Angry parents hold car protest over school bus places
Families of up to 40 students at Salesian College in Pallaskenry, Co Limerick, are furious that there are no spaces on school buses for their children. This morning they will take part in a go-slow protest in front of the school buses along the eight-mile route from Mungret to Pallaskenry.
Ms Ryan and another family plan to share the driving to Pallaskenry but this could mean a 40-mile daily trip for each of them two or three days a week.
On Diarmuid's first day at school yesterday, Ms Ryan had to leave home in Raheen on the outskirts of the city at 8.10am for the 10-mile journey. At 3pm, she was waiting outside the school to bring Diarmuid and his friend, Stephen O'Connor, home again.
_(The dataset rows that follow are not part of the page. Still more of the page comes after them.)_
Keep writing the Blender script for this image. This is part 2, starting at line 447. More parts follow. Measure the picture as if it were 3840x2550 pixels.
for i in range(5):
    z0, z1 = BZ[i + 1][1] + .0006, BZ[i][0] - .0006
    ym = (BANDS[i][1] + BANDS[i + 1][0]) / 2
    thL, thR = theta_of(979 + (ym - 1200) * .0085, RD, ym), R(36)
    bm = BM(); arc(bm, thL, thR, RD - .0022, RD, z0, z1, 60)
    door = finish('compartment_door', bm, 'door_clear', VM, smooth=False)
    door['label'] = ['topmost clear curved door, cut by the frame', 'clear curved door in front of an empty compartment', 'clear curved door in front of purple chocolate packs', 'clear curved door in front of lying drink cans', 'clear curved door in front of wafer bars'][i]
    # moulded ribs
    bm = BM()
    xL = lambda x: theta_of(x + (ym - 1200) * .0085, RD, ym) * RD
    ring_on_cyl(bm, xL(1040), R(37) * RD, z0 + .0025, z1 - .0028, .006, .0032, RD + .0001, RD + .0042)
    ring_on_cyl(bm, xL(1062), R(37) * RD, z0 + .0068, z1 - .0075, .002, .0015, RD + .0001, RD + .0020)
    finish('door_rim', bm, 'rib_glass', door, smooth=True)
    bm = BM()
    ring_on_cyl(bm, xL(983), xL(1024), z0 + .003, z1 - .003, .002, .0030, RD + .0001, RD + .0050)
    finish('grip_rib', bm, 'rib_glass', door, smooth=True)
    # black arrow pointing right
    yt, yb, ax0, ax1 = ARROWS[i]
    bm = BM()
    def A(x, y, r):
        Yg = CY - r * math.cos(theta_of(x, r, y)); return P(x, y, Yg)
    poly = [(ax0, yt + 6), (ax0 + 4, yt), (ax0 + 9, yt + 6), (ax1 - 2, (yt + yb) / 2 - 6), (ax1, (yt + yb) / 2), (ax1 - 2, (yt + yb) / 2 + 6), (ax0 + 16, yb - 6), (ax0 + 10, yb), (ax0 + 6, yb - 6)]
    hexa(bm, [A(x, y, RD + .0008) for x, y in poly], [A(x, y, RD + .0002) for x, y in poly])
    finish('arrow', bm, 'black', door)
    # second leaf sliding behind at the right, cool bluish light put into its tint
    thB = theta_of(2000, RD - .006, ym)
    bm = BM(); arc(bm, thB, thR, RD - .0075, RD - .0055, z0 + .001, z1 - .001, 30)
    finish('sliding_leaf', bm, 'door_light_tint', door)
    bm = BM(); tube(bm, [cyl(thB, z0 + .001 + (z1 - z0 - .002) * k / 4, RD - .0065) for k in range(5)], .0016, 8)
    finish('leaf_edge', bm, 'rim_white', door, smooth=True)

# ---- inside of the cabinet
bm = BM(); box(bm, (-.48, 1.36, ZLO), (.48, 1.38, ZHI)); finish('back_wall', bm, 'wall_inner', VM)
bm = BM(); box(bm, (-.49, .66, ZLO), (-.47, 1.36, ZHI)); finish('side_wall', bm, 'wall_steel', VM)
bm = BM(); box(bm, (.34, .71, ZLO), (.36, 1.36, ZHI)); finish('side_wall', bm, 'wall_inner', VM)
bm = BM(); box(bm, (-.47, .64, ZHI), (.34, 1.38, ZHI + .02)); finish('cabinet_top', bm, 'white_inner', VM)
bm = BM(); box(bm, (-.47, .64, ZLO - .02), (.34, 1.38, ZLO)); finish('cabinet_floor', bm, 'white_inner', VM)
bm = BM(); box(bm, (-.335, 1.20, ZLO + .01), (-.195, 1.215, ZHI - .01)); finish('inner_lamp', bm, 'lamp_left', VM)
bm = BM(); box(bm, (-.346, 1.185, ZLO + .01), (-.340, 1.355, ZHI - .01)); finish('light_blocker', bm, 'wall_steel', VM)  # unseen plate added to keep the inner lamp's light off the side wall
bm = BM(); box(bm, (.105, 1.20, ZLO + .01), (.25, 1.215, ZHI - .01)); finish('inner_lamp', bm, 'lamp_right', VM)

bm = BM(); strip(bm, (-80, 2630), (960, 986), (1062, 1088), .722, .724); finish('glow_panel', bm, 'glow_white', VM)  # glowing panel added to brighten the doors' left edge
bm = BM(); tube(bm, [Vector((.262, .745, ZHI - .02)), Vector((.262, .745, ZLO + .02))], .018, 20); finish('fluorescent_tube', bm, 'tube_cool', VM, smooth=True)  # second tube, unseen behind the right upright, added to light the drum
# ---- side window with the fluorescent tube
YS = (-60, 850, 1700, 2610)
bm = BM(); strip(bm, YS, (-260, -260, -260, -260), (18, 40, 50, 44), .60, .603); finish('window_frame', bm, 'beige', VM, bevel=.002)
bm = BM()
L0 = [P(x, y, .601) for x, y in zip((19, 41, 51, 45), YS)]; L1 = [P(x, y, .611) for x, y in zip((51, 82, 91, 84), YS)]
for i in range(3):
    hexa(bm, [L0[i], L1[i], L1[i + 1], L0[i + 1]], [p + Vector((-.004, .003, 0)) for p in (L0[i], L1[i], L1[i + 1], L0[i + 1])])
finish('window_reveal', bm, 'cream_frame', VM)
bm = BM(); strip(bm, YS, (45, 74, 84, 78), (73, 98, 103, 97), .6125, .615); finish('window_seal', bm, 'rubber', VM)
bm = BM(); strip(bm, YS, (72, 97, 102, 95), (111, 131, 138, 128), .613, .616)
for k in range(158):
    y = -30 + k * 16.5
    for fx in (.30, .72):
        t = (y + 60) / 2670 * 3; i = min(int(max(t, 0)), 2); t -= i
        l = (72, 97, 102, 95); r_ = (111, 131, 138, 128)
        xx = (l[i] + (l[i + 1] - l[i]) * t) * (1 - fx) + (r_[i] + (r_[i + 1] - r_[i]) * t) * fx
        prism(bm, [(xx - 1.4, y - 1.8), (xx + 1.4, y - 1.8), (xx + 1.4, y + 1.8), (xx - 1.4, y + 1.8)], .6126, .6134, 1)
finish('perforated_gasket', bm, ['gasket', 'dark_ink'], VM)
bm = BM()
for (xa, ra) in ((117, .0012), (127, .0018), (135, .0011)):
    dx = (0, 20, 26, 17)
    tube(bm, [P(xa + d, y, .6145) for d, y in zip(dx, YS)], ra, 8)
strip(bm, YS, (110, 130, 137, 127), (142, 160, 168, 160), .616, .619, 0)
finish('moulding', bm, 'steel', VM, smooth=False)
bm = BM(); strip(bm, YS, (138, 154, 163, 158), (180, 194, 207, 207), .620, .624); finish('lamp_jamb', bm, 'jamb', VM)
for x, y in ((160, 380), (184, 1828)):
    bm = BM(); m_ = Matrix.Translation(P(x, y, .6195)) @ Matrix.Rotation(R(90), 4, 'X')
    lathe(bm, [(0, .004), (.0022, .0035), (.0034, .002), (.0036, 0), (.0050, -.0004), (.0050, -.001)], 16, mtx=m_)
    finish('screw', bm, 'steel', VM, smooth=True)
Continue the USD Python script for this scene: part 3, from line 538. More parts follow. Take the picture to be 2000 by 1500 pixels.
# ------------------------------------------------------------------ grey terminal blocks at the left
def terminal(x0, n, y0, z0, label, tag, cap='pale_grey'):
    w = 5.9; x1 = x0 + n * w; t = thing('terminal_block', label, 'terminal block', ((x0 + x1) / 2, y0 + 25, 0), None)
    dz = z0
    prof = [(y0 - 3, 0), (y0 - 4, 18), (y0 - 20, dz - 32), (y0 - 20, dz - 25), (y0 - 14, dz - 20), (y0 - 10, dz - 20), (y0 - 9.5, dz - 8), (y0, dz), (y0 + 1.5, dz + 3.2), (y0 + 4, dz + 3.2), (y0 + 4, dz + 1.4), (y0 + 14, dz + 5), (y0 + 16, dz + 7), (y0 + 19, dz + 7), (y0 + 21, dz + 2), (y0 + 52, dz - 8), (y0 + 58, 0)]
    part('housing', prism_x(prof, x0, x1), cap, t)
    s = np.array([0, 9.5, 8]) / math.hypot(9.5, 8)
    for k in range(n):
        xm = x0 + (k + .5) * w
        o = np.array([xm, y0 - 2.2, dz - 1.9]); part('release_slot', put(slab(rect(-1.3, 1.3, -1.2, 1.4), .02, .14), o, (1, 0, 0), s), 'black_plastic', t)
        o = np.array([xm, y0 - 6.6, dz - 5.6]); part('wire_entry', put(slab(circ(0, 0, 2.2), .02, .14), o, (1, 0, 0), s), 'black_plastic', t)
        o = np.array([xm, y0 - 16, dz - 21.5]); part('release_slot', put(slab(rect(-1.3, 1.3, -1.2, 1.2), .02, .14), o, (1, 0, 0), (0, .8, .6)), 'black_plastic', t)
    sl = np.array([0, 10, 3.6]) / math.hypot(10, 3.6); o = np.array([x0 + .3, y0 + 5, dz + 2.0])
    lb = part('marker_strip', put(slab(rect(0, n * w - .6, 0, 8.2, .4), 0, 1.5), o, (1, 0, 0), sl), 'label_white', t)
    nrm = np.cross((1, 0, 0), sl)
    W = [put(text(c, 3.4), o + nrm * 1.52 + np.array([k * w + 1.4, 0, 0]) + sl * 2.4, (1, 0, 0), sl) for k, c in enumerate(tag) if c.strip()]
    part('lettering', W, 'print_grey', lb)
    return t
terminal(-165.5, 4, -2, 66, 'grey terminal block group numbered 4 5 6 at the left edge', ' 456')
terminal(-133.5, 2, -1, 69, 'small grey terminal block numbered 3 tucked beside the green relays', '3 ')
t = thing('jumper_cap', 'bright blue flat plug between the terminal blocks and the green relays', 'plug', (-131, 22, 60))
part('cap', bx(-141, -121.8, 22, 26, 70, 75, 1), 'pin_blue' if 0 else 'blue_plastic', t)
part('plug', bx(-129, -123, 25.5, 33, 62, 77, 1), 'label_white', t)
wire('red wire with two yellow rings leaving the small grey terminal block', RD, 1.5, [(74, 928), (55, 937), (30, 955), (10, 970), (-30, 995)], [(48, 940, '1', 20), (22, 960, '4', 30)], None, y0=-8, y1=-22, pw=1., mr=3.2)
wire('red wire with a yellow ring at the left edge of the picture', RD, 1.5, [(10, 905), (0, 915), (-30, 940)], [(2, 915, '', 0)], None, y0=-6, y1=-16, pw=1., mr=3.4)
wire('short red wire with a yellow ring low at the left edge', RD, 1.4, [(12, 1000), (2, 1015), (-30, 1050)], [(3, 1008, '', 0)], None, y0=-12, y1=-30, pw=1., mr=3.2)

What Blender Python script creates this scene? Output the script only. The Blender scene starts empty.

"The frustrating thing is that Diarmuid's older brother, Eoin, who finished in the same school last year, was able to travel on the school bus. But even if we brought Diarmuid five miles every morning to the school bus route boundary, there still isn't space for him."
Diarmuid, 12, is one of more than 30 children at Salesian College without a school bus place because of changes to Department of Education school transport arrangements.
A department spokesperson said a number of pupils from the city area had been facilitated with full transport since 2001, when parents said they could not get a place for their child in the city, but this is not continuing because there are now places for all children in the city's second-level schools.
However, Ms Ryan said space in Crescent Comprehensive school, just a few hundred yards from her home, was reserved for pupils from other primary schools and the fact her other son attended Salesian College guaranteed a place there for Diarmuid.